▶ **TASK DESCRIPTION**: All the data should come back exactly as it was given.

▶ **DATA FOR THE TASK**:
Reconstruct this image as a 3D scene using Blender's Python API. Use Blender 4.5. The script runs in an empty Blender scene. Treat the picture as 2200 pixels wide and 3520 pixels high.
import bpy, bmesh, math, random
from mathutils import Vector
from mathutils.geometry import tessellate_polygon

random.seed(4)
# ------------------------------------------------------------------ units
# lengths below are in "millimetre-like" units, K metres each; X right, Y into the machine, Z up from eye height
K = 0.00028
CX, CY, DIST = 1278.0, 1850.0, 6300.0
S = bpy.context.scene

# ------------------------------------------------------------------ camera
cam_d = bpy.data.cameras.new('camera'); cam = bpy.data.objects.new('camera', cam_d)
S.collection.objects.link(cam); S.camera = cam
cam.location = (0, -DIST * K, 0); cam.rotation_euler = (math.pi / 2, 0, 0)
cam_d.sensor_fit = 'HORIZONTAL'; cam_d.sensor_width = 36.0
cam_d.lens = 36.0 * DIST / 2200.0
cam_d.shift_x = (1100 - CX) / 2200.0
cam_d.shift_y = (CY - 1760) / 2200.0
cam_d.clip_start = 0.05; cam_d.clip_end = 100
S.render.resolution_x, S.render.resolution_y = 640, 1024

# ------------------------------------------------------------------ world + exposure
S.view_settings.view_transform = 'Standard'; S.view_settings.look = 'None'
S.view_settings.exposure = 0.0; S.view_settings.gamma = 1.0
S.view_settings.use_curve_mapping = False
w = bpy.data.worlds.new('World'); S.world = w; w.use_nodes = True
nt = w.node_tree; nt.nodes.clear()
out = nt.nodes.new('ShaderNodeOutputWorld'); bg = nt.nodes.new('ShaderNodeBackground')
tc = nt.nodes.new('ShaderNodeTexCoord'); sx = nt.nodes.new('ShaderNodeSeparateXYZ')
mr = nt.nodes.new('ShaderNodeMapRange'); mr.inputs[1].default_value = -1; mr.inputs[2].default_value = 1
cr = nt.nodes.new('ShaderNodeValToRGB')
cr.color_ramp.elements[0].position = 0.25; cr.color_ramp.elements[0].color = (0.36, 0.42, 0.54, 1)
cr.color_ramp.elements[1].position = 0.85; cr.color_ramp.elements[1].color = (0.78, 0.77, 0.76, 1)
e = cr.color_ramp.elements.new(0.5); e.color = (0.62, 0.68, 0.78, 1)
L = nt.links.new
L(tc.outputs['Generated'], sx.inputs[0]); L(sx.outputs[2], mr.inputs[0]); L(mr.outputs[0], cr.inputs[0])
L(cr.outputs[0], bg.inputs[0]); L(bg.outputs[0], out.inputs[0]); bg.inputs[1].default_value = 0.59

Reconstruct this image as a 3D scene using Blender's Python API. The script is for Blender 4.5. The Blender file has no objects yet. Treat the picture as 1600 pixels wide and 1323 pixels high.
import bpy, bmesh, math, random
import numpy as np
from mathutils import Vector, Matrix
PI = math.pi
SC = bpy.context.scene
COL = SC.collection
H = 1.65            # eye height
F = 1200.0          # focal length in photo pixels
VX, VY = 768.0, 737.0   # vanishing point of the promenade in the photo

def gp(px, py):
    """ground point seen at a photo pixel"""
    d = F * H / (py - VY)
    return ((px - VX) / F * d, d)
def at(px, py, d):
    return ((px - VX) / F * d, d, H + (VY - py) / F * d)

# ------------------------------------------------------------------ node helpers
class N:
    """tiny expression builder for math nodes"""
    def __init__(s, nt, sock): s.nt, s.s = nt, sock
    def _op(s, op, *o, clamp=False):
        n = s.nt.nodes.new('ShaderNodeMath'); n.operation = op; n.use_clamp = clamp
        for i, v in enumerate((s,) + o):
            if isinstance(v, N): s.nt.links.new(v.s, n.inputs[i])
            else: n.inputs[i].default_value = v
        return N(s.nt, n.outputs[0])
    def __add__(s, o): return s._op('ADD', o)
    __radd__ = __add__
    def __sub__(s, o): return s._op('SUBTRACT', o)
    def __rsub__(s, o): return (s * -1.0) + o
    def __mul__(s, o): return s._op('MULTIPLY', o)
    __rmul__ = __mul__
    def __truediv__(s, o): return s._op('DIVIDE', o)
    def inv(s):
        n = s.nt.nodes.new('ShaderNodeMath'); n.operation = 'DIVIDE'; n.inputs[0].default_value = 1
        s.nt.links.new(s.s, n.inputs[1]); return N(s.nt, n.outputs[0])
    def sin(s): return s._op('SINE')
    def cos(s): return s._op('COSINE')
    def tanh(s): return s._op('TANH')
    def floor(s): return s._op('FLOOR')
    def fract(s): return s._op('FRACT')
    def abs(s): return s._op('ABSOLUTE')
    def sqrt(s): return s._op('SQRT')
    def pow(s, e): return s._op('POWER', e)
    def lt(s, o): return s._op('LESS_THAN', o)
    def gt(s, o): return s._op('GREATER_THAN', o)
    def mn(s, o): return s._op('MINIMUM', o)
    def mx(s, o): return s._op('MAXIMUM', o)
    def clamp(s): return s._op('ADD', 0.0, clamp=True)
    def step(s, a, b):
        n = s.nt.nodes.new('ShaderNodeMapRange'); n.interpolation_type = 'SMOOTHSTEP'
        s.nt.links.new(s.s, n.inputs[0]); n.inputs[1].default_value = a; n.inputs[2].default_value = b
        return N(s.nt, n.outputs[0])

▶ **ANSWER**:
Reconstruct this image as a 3D scene using Blender's Python API. Use Blender 4.5. The script runs in an empty Blender scene. Treat the picture as 2200 pixels wide and 3520 pixels high.
import bpy, bmesh, math, random
from mathutils import Vector
from mathutils.geometry import tessellate_polygon

random.seed(4)
# ------------------------------------------------------------------ units
# lengths below are in "millimetre-like" units, K metres each; X right, Y into the machine, Z up from eye height
K = 0.00028
CX, CY, DIST = 1278.0, 1850.0, 6300.0
S = bpy.context.scene

# ------------------------------------------------------------------ camera
cam_d = bpy.data.cameras.new('camera'); cam = bpy.data.objects.new('camera', cam_d)
S.collection.objects.link(cam); S.camera = cam
cam.location = (0, -DIST * K, 0); cam.rotation_euler = (math.pi / 2, 0, 0)
cam_d.sensor_fit = 'HORIZONTAL'; cam_d.sensor_width = 36.0
cam_d.lens = 36.0 * DIST / 2200.0
cam_d.shift_x = (1100 - CX) / 2200.0
cam_d.shift_y = (CY - 1760) / 2200.0
cam_d.clip_start = 0.05; cam_d.clip_end = 100
S.render.resolution_x, S.render.resolution_y = 640, 1024

# ------------------------------------------------------------------ world + exposure
S.view_settings.view_transform = 'Standard'; S.view_settings.look = 'None'
S.view_settings.exposure = 0.0; S.view_settings.gamma = 1.0
S.view_settings.use_curve_mapping = False
w = bpy.data.worlds.new('World'); S.world = w; w.use_nodes = True
nt = w.node_tree; nt.nodes.clear()
out = nt.nodes.new('ShaderNodeOutputWorld'); bg = nt.nodes.new('ShaderNodeBackground')
tc = nt.nodes.new('ShaderNodeTexCoord'); sx = nt.nodes.new('ShaderNodeSeparateXYZ')
mr = nt.nodes.new('ShaderNodeMapRange'); mr.inputs[1].default_value = -1; mr.inputs[2].default_value = 1
cr = nt.nodes.new('ShaderNodeValToRGB')
cr.color_ramp.elements[0].position = 0.25; cr.color_ramp.elements[0].color = (0.36, 0.42, 0.54, 1)
cr.color_ramp.elements[1].position = 0.85; cr.color_ramp.elements[1].color = (0.78, 0.77, 0.76, 1)
e = cr.color_ramp.elements.new(0.5); e.color = (0.62, 0.68, 0.78, 1)
L = nt.links.new
L(tc.outputs['Generated'], sx.inputs[0]); L(sx.outputs[2], mr.inputs[0]); L(mr.outputs[0], cr.inputs[0])
L(cr.outputs[0], bg.inputs[0]); L(bg.outputs[0], out.inputs[0]); bg.inputs[1].default_value = 0.59

Reconstruct this image as a 3D scene using Blender's Python API. The script is for Blender 4.5. The Blender file has no objects yet. Treat the picture as 1600 pixels wide and 1323 pixels high.
import bpy, bmesh, math, random
import numpy as np
from mathutils import Vector, Matrix
PI = math.pi
SC = bpy.context.scene
COL = SC.collection
H = 1.65            # eye height
F = 1200.0          # focal length in photo pixels
VX, VY = 768.0, 737.0   # vanishing point of the promenade in the photo

def gp(px, py):
    """ground point seen at a photo pixel"""
    d = F * H / (py - VY)
    return ((px - VX) / F * d, d)
def at(px, py, d):
    return ((px - VX) / F * d, d, H + (VY - py) / F * d)

# ------------------------------------------------------------------ node helpers
class N:
    """tiny expression builder for math nodes"""
    def __init__(s, nt, sock): s.nt, s.s = nt, sock
    def _op(s, op, *o, clamp=False):
        n = s.nt.nodes.new('ShaderNodeMath'); n.operation = op; n.use_clamp = clamp
        for i, v in enumerate((s,) + o):
            if isinstance(v, N): s.nt.links.new(v.s, n.inputs[i])
            else: n.inputs[i].default_value = v
        return N(s.nt, n.outputs[0])
    def __add__(s, o): return s._op('ADD', o)
    __radd__ = __add__
    def __sub__(s, o): return s._op('SUBTRACT', o)
    def __rsub__(s, o): return (s * -1.0) + o
    def __mul__(s, o): return s._op('MULTIPLY', o)
    __rmul__ = __mul__
    def __truediv__(s, o): return s._op('DIVIDE', o)
    def inv(s):
        n = s.nt.nodes.new('ShaderNodeMath'); n.operation = 'DIVIDE'; n.inputs[0].default_value = 1
        s.nt.links.new(s.s, n.inputs[1]); return N(s.nt, n.outputs[0])
    def sin(s): return s._op('SINE')
    def cos(s): return s._op('COSINE')
    def tanh(s): return s._op('TANH')
    def floor(s): return s._op('FLOOR')
    def fract(s): return s._op('FRACT')
    def abs(s): return s._op('ABSOLUTE')
    def sqrt(s): return s._op('SQRT')
    def pow(s, e): return s._op('POWER', e)
    def lt(s, o): return s._op('LESS_THAN', o)
    def gt(s, o): return s._op('GREATER_THAN', o)
    def mn(s, o): return s._op('MINIMUM', o)
    def mx(s, o): return s._op('MAXIMUM', o)
    def clamp(s): return s._op('ADD', 0.0, clamp=True)
    def step(s, a, b):
        n = s.nt.nodes.new('ShaderNodeMapRange'); n.interpolation_type = 'SMOOTHSTEP'
        s.nt.links.new(s.s, n.inputs[0]); n.inputs[1].default_value = a; n.inputs[2].default_value = b
        return N(s.nt, n.outputs[0])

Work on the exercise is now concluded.